NEW MEXICO (KRQE) – Nearly 20 years after a large chromium plume contamination was identified near Los Alamos National Laboratory, state and federal officials are still trying to figure out the best way to clean it up. Disagreement over rising levels of chromium has led to the cleanup effort being halted.

“The plume that we currently know is about a mile and a half long and about half a mile wide,” explained Resource Protection Division of the New Mexico Environment Department Director Rick Shean, “It was discovered in 2005. However, at this point, the full nature and extent hasn’t been fully determined.”

In 2016, the U.S. Department of Energy (DOE) was given a consent order to clean up the chromium plume. The nearly 160,000 pounds of chromium comes from a non-nuclear power plant at Los Alamos National Laboratory. The plant flushed contaminated water into Sandia Canyon between 1956 and 1972. The DOE reported the chromium has seeped into the ground above the aquifer.

The DOE has a plan to clean it up: “It installed five extraction wells, one treatment system, and five wells to reinject the treated water back into the aquifer,” said DOE Los Alamos Field Office Manager Michael Mikolanis. This operation to clean up the chromium began in 2018.

In that time, the DOE said the plume moved back 500 feet on the southern edge, and they’ve managed to extract 700 pounds of chromium from the ground; a drop in the bucket compared to the 160,000 pounds leaked, but progress, officials said.

However, late last year the New Mexico Environment Department (NMED) told the DOE to stop injecting the clean water back into the ground by April 1, 2023.

“We started seeing rising contaminants in one of the wells, one of the lower screens of the wells,” Shean said. The NMED is worried they were injecting clean water back into the plume, mixing it contaminated water. “This will cause problems in the future when you’re trying to design a full cleanup plan and full cleanup system in order to address all of the contamination,” Shean explained.

The NMED wants the DOE to put the clean water someplace else, but the DOE argued that will get rid of a ‘hydraulic barrier’ they’ve created as they’ve been re-injecting the clean water to keep the plume from spreading into surrounding communities. Mikolanis said, in the three months since they stopped their cleanup efforts, they’ve seen chromium levels rise again.

“Effectively, in the three and a half years we operated the well, we reduced chromium concentration by 170 parts per billion. In the last three months, the chromium in this extraction well has increased 80 parts per billion. That’s nearly half of the gains we’ve made in the past three years, and at this rate and at this trending, we will have erased completely the three and half years’ worth of work sometime in October,” Mikolanis said.
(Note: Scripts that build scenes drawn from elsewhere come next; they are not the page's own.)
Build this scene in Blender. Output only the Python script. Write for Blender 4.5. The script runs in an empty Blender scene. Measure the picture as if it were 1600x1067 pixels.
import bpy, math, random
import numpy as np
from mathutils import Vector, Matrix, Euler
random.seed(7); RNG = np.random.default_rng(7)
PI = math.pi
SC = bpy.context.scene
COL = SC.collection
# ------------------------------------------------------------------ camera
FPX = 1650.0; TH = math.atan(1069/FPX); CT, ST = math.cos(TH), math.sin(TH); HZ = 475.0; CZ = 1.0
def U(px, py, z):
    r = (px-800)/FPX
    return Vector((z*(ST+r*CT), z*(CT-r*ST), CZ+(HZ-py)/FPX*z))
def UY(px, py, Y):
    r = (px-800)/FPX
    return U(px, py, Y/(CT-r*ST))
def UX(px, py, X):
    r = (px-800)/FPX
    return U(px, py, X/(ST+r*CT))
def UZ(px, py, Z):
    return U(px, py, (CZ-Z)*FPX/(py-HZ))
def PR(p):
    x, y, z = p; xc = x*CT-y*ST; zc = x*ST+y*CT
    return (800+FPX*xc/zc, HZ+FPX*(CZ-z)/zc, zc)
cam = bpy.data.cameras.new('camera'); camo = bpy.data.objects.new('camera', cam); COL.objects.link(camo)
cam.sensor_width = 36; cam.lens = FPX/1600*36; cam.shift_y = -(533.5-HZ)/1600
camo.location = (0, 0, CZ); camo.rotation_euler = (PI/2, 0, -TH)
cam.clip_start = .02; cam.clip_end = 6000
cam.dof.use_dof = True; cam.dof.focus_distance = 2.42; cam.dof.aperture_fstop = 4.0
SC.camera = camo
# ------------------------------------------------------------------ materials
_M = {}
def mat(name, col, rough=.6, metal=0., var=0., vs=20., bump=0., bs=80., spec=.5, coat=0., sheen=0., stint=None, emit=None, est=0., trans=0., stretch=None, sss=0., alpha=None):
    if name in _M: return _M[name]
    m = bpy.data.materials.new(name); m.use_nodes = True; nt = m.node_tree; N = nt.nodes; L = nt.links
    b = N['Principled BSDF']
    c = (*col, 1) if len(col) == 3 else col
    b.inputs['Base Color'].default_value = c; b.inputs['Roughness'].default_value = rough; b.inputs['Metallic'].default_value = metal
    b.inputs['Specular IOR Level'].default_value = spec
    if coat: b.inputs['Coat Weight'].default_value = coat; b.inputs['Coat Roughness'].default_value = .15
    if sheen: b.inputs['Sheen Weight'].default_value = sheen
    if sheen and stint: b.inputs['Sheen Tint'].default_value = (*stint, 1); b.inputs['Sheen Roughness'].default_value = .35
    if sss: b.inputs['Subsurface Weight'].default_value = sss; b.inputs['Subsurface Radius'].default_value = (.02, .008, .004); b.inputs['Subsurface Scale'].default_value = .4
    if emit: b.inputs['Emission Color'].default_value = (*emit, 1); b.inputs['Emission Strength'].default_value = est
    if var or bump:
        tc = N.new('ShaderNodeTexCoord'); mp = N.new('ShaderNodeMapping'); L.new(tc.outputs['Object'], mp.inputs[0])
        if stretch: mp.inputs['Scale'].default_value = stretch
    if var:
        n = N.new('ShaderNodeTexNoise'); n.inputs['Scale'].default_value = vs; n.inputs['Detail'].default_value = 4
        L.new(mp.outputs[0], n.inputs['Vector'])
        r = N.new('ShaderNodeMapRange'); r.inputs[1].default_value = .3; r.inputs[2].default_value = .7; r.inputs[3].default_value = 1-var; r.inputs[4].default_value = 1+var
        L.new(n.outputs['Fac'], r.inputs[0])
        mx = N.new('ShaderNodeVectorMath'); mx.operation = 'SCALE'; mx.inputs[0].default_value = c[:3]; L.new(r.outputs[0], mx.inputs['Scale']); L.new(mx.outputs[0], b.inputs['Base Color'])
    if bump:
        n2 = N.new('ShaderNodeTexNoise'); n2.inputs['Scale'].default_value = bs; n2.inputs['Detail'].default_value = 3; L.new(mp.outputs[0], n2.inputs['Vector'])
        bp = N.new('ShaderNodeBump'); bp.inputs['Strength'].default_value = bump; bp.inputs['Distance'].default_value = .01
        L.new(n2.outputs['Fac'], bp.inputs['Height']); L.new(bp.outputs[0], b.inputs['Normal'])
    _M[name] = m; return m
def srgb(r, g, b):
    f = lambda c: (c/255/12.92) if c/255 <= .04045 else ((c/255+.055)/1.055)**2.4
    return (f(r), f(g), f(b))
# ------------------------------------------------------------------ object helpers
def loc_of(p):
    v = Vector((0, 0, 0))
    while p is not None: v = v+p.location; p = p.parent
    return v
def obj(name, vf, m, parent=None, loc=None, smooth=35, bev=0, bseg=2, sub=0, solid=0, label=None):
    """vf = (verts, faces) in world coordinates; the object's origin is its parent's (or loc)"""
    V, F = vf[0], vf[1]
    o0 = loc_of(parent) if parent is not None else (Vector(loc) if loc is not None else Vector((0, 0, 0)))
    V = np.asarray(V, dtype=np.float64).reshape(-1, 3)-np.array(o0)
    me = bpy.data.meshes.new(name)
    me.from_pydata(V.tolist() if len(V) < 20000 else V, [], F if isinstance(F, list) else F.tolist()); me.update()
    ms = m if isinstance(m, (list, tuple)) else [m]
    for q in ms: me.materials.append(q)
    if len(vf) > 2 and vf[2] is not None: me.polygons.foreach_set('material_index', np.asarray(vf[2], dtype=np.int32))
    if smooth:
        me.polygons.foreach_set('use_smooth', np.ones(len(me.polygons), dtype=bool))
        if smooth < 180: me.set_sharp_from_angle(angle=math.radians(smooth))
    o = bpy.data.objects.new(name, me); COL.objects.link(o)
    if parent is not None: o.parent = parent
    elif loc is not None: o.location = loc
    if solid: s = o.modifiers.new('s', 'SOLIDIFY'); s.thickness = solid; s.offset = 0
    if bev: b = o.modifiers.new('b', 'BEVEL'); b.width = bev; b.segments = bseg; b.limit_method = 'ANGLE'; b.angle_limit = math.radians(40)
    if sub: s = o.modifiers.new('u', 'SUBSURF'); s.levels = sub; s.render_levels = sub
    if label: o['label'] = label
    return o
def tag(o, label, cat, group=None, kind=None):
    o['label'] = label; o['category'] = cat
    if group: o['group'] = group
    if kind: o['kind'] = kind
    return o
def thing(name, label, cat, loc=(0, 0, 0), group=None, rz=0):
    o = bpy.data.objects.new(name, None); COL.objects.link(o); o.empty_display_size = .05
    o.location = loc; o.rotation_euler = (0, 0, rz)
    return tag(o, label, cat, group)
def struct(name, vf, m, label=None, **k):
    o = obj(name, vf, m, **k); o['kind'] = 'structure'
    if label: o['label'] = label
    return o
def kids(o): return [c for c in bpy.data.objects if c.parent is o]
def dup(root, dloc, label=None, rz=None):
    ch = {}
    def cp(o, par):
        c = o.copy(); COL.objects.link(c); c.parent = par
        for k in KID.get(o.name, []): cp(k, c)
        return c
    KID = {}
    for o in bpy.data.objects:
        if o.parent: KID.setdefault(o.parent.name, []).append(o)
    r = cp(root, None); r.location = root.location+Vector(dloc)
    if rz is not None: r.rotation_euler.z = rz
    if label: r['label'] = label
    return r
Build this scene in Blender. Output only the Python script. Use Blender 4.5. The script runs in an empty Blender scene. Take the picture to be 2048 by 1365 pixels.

Right now, the DOE and the NMED are at an impasse of what to do. The NMED said extraction activities can continue, but the DOE stated they can’t unless they are also injecting the water somewhere else, and don’t want to do that at the risk of contaminating water elsewhere.

The interim legislative committee—the Radioactive and Hazardous Materials Committee—is encouraging both parties in the form of a letter to use a third party to resolve their technical issues and find a solution to finally clean up the plume.

Right now, this plume is not affecting the Espanola Aquifer Basin. An NMED spokesperson sent News 13 the following statement:

The hexavalent chromium plume is in the regional aquifer under the Pajarito Plateau, beneath Los Alamos National Laboratory and near the boundary with the Pueblo de San Ildefonso. The water source for Los Alamos County comes from groundwater pumped by twelve wells, which all draw on the regional aquifer beneath the Pajarito Plateau.  

Although hexavalent chromium contamination is found in one part of the aquifer, the Los Alamos County supply wells are regularly sampled to ensure that contamination has not migrated to the drinking water supply. Additionally, NMED monitors a nearby groundwater monitoring well, R-35, that is located closer to the contamination plume and will detect increases in chromium concentration before reaching the nearest Los Alamos County supply well, PM-3. Chromium concentrations in the groundwater monitoring well R-35 have not increased and do not indicate there is contamination of the Los Alamos County drinking water supply.  

Los Alamos County utilizes a wellhead protection program to treat the water with a disinfectant and routinely monitors the drinking water quality. The Los Alamos County Department of Public Utilities produces and distributes drinking water to more than 25,000 users in the Los Alamos townsite, White Rock, Bandelier National Monument and the Los Alamos National Laboratory.